第六話

 冒頭の夢のシーンにぎょっとさせられた第六話。未来編? ヨリトも夜禍人に? 青空が文字通り三度の飯より好きなのに? 
 まあ、それこそそういう「夢」でしかなくて、未来を幻視しているわけではないのかもしれないが……。

 お話はというと、なんとお姉さんもあちら側の住人であったのでした。っていうか、マツリの「娘」? さらには、ヨリトは義理の弟なのか、もしや似ているだけとか、子孫だとかその手の限りなく他人であるのか、と、ただでさえ背後事情や方向性のはっきりしない話なのにこれ以上よくわからない要素を増やしてどうするつもりなんだろうと思わないでもない。だいたい、住所不定の夜禍人が特に考えなしに訪れた町に彼女が血を受けた者が居を定めていて、なおかつ、その関係者が深夜に町をうろつく趣味があり、偶然にも夜禍人が公園で自動販売機を攻撃しているときにその場に居合わせており、さらにはそいつが見ず知らずの人間に声をかけるタイプの人だったという可能性は、いったいどれくらいのものなのだろうか? 後付けで「因縁の過去」を作らなければいけないような連載漫画なんかならともかく、最初から全体の構成を見通せる作品で、こういうのはどうなんだろうと思う。これでたとえば、マツリがこの町を選んだのにはなにか理由があり、それが「娘」であるアオノと共通のものであった……とか、そういったことならば、いまとなっては恐ろしい偶然の産物であるヨリトとマツリの出会いにもそれなりに必然性が見えてきて、作り物感覚がだいぶ薄れるわけだけど、今回の対話のシーンでそのあたりにいっさい踏み込んでいかなかったことからして、きちんとした理屈を考えているのかという以前に、不自然に気づいているのかすら、非常に怪しいものであったりする。

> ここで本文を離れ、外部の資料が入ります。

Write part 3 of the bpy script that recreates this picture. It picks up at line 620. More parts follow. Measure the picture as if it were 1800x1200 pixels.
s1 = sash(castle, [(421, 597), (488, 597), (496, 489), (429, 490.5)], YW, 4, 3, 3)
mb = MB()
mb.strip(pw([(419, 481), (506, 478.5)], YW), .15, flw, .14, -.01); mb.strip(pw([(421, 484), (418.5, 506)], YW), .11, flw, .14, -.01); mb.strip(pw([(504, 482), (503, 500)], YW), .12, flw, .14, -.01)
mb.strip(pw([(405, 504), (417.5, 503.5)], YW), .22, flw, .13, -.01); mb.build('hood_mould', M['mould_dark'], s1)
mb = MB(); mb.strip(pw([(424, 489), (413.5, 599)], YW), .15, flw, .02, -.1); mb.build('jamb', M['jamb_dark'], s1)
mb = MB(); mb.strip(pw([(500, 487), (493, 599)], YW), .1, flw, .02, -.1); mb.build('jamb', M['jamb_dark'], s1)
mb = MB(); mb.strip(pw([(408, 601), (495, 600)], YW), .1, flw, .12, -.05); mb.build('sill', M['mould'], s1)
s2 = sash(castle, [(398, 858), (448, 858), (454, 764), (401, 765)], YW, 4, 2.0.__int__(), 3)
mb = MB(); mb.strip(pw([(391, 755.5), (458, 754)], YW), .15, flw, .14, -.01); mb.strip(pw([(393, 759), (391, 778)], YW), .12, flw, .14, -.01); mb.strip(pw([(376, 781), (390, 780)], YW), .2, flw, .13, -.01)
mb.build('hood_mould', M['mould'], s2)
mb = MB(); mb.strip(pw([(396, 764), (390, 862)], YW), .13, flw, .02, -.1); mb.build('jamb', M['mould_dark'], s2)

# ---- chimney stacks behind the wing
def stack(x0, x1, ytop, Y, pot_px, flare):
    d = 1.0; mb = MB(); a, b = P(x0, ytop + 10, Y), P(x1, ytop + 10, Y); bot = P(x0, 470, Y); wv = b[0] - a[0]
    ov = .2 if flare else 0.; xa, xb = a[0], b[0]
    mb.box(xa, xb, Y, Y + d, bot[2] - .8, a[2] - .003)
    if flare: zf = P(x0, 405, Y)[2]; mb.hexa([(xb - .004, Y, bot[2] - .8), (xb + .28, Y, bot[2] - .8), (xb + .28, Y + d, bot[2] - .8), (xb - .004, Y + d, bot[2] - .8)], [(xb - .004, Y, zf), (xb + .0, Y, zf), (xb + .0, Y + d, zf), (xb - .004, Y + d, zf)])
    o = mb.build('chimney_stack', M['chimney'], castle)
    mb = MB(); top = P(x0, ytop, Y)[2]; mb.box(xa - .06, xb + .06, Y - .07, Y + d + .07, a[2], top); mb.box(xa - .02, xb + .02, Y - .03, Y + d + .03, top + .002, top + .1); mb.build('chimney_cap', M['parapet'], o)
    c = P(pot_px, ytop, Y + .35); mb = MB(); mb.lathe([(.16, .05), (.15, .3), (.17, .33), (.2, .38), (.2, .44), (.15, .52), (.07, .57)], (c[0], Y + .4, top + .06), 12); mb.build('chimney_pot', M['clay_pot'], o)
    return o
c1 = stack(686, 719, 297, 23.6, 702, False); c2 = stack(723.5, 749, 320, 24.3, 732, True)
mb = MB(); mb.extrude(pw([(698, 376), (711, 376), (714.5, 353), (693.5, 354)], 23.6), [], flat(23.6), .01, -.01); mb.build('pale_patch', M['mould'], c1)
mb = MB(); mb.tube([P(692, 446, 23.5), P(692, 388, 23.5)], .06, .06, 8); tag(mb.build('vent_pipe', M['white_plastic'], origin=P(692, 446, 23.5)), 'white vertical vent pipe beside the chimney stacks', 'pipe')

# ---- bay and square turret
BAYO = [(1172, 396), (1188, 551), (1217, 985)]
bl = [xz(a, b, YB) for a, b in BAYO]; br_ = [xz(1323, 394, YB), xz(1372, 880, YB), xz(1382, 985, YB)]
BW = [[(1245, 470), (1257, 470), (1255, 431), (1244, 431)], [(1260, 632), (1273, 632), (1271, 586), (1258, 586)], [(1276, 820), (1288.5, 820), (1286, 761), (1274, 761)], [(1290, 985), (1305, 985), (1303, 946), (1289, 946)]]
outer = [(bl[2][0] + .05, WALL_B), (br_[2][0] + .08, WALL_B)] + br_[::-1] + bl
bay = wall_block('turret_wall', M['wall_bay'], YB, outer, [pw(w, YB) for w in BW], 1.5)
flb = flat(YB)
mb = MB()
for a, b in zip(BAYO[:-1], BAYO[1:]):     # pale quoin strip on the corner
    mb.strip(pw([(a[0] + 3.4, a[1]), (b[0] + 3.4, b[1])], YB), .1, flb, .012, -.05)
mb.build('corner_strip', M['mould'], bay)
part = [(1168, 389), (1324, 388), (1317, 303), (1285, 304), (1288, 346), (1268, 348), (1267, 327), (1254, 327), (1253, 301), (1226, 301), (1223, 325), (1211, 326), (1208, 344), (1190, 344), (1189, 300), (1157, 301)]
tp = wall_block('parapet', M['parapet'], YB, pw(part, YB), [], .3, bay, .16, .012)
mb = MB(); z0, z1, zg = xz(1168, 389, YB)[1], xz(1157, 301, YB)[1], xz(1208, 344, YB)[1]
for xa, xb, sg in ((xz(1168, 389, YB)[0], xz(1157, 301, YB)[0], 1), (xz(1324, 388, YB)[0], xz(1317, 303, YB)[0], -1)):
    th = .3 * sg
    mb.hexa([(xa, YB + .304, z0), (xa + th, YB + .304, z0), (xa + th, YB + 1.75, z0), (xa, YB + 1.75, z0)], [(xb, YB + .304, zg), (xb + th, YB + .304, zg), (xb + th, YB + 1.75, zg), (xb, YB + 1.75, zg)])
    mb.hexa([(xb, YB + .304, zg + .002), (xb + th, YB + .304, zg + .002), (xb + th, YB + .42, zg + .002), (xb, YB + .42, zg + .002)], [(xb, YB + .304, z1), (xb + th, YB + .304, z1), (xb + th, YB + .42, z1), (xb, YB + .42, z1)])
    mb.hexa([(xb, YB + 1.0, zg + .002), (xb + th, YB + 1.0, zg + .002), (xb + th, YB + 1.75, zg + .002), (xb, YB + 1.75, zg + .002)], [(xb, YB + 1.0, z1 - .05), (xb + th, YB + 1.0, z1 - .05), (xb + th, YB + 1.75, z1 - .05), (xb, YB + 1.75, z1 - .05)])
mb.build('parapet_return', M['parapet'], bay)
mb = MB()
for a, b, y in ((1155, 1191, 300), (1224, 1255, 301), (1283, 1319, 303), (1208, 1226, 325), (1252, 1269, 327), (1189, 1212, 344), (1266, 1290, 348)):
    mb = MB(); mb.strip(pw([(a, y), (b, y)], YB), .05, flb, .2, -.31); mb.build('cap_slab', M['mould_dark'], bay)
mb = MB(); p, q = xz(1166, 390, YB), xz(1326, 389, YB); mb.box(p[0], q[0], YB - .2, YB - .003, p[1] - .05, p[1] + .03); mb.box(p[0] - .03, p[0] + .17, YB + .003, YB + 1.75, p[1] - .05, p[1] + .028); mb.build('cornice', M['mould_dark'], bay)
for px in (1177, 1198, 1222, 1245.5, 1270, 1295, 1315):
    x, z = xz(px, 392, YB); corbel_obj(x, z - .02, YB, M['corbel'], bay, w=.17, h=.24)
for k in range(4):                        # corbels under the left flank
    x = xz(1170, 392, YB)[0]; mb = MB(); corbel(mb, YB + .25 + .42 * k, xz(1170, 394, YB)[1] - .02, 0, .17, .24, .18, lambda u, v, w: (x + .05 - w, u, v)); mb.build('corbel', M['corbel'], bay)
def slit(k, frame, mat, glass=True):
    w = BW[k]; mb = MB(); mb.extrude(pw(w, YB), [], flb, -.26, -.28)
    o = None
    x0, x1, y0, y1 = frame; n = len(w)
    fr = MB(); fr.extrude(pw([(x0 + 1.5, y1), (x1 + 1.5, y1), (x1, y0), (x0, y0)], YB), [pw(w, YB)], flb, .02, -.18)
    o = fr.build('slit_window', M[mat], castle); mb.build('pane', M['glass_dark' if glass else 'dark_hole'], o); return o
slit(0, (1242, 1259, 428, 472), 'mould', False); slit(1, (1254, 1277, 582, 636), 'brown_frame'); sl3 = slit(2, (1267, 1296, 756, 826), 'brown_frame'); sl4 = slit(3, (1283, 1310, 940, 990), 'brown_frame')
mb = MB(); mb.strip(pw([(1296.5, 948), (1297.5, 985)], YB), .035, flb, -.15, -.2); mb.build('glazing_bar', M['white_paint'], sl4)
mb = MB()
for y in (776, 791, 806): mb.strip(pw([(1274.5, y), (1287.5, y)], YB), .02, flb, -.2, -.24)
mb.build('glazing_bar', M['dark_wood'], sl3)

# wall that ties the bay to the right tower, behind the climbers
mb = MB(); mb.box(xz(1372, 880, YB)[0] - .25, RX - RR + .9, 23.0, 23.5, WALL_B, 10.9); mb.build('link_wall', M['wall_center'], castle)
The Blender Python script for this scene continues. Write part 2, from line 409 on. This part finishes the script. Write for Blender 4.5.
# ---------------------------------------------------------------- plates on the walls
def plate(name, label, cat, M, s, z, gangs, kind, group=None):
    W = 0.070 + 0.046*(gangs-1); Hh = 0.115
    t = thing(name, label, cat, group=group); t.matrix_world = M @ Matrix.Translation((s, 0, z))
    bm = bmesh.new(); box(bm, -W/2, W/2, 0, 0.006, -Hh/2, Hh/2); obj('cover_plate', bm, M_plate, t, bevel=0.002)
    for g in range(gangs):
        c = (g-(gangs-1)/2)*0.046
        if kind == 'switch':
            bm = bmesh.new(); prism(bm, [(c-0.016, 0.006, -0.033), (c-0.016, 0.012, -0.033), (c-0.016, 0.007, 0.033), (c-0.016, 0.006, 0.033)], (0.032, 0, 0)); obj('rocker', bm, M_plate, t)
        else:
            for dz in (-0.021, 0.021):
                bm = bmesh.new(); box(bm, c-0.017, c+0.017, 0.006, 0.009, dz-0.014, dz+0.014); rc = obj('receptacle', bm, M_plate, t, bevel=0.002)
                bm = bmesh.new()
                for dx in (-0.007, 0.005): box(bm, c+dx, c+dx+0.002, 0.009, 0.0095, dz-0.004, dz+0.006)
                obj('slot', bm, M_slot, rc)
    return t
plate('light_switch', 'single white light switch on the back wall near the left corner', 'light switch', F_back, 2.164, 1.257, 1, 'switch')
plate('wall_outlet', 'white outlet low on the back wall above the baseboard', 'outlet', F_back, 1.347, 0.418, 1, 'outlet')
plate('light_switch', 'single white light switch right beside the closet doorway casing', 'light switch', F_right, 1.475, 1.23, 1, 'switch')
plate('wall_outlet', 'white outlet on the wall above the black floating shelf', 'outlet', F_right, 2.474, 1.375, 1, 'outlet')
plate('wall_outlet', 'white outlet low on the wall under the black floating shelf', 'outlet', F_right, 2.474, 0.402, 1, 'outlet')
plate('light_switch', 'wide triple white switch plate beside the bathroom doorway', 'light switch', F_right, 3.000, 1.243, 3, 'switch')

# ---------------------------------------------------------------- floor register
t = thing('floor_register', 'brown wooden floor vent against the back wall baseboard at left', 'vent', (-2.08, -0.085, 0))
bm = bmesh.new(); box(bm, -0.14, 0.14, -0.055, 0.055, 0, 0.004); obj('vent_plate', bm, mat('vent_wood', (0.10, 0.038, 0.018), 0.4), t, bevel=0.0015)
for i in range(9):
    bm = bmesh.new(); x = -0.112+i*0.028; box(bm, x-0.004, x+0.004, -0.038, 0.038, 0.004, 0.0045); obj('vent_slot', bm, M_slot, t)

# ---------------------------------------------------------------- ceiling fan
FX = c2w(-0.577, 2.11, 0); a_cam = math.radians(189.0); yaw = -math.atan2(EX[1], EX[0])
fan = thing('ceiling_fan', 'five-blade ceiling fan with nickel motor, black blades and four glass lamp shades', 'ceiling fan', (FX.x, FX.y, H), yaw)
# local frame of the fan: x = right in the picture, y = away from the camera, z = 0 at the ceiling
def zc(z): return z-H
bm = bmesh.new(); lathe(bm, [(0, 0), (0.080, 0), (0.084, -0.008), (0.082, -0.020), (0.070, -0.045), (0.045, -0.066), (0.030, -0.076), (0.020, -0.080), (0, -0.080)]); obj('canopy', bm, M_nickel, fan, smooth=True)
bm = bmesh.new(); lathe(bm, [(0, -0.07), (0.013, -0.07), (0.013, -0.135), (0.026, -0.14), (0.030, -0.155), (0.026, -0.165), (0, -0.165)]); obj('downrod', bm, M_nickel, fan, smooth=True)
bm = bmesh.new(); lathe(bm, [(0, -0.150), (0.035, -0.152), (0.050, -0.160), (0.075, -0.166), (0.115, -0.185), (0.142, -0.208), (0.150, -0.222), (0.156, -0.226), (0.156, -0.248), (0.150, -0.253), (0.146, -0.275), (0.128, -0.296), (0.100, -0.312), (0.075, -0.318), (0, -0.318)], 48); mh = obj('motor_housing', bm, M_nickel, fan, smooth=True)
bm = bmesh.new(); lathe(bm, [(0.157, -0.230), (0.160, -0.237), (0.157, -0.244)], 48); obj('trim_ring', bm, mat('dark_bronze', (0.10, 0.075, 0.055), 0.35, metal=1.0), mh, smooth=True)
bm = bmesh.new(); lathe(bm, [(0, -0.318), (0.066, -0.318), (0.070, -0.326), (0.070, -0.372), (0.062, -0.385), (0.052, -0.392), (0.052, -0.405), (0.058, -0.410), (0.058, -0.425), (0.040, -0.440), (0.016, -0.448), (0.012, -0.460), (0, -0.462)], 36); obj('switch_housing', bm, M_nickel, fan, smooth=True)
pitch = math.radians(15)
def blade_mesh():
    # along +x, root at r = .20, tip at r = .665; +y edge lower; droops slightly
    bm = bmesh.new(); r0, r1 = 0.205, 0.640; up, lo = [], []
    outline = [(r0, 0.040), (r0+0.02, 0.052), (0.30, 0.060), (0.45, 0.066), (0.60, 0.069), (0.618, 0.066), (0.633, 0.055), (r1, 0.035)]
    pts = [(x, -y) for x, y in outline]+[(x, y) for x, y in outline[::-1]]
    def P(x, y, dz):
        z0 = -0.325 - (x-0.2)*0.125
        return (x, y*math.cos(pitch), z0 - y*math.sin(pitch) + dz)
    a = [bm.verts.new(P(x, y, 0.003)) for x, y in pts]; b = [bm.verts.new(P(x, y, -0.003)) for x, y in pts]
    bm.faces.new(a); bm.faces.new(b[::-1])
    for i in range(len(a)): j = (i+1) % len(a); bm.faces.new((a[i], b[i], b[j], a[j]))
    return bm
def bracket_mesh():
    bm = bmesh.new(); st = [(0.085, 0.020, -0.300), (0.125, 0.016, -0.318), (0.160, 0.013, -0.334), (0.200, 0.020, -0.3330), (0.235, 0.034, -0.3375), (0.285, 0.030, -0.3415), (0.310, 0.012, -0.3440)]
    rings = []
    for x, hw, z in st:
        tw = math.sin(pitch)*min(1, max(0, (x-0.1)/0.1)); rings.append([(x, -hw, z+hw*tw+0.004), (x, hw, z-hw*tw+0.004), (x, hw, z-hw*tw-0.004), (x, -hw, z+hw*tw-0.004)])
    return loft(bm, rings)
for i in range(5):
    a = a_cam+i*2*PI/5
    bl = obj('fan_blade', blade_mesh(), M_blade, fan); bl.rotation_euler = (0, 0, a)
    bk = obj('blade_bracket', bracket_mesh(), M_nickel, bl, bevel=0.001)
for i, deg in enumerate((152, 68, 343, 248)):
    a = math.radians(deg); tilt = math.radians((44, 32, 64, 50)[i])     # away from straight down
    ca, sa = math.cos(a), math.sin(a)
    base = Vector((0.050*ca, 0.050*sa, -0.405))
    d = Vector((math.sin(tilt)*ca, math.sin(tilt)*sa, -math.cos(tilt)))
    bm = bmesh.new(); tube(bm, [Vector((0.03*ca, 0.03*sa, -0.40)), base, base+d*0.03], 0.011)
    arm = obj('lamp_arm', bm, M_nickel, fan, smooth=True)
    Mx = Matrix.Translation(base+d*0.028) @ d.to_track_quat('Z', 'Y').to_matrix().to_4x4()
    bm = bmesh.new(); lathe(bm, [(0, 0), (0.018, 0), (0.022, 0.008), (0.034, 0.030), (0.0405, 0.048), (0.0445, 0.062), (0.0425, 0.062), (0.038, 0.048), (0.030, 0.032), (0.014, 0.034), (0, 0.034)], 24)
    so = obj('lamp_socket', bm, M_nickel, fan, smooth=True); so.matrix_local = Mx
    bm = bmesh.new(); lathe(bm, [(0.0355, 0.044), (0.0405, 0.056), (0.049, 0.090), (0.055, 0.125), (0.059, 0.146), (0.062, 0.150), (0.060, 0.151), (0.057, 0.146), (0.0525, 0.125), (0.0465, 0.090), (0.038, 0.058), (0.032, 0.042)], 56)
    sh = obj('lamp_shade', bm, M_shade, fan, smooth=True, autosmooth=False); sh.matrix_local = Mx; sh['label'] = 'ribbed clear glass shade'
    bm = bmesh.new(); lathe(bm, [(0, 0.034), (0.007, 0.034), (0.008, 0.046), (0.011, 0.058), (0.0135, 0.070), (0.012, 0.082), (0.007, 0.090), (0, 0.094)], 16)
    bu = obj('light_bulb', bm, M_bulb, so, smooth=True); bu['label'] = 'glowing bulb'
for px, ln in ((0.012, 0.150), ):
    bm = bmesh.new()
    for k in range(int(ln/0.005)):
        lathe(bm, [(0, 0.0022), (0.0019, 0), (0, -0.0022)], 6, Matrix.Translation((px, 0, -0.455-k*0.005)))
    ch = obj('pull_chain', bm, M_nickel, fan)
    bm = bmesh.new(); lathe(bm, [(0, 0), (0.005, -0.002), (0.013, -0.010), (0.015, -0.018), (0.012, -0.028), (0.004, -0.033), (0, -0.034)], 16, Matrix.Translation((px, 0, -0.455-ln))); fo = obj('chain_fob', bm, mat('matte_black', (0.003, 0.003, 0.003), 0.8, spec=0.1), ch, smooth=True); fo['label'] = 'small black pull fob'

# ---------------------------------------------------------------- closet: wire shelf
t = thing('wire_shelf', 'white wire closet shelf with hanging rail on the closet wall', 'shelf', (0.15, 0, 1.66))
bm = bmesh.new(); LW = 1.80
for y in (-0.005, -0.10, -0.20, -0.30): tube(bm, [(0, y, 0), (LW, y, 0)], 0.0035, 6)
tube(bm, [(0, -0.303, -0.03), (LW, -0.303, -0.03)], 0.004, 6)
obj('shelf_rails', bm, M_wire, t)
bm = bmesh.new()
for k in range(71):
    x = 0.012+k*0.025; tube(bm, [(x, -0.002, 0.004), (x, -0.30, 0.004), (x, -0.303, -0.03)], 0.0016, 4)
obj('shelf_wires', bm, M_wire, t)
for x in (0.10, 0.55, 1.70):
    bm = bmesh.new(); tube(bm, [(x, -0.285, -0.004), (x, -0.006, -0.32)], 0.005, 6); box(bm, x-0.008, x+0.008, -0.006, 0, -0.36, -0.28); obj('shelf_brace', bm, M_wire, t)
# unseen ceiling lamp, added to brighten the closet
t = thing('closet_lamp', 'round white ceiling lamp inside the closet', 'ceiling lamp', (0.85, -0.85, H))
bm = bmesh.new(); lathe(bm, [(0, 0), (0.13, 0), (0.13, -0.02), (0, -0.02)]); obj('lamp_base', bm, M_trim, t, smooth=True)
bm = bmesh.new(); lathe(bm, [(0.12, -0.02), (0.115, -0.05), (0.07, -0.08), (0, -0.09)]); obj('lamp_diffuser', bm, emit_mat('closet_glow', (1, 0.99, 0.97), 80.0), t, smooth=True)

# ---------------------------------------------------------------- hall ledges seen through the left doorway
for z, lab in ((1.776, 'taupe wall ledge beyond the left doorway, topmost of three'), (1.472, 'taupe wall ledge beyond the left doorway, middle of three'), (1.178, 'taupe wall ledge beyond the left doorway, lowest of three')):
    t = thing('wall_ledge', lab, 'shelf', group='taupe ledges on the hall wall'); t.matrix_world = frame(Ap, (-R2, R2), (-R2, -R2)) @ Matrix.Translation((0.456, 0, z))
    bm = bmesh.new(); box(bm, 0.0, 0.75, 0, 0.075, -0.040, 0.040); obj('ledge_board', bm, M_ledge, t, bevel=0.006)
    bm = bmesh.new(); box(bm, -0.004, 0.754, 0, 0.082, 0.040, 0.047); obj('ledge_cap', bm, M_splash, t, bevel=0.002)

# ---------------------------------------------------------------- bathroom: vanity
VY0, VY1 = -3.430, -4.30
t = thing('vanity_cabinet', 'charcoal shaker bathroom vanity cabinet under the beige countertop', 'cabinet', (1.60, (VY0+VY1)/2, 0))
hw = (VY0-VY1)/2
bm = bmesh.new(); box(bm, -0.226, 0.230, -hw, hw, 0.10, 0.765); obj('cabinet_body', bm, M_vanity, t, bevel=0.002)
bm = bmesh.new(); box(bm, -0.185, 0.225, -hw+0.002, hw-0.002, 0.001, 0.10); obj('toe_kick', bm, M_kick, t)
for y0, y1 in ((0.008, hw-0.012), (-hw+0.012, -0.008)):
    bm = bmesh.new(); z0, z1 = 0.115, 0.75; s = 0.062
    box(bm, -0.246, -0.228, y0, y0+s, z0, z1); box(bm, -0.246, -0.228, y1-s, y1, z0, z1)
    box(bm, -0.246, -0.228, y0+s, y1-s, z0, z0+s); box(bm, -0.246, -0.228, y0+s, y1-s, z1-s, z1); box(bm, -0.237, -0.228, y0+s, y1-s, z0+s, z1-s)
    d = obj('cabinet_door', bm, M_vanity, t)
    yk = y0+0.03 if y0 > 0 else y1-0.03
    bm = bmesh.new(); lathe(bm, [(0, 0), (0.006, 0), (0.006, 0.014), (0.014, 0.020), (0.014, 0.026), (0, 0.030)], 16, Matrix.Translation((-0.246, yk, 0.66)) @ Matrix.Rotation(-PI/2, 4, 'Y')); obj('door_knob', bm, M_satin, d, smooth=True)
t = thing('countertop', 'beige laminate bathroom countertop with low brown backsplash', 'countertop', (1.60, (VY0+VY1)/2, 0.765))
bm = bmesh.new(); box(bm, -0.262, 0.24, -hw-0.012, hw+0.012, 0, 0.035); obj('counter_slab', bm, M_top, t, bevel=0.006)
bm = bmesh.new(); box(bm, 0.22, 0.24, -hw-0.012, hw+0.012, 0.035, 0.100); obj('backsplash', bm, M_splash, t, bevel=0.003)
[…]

 かくのごとく、大筋はにわかにご都合臭がきつくなってきたにもかかわらず、部分部分はそう悪くない。すき焼きの話とかは朝から湯豆腐とか高校生がタン塩がどうとかいうやつよりはそれっぽいし、「太陽の匂い」のシーンとかは、それは太陽の匂いではない、という突っ込み(あの匂いは、たんに、布団がとても軽度にあぶられたというだけなので)をさておけば、けっこう微笑ましい場面だし、ダカーポのアニメでも見た気がする学校侵入とか、それに続くキスシーンなんかも、手垢は付いていても青春ものとしてはそれなりの出来映えで、ようするに、変に話を複雑化せずに非日常上をマツリ一点に絞ってやればよかったんじゃなかろうか、とおもうわけである。藤原啓治金田朋子パートもいらん。

 とまれ、どうやらワンクールでまとまりそうになってきた。短期決戦結構。しかし、マナとコヨリのよくわからない関係とかは今後明かされるのか、ちょっと不安になってもきますね。またなにか因縁因果に絡めとられていくのだろうか? いや、そうなると流石にギャグである(えーと、ロスマクドナルドや横溝正史を馬鹿にしているわけではありませんよ)。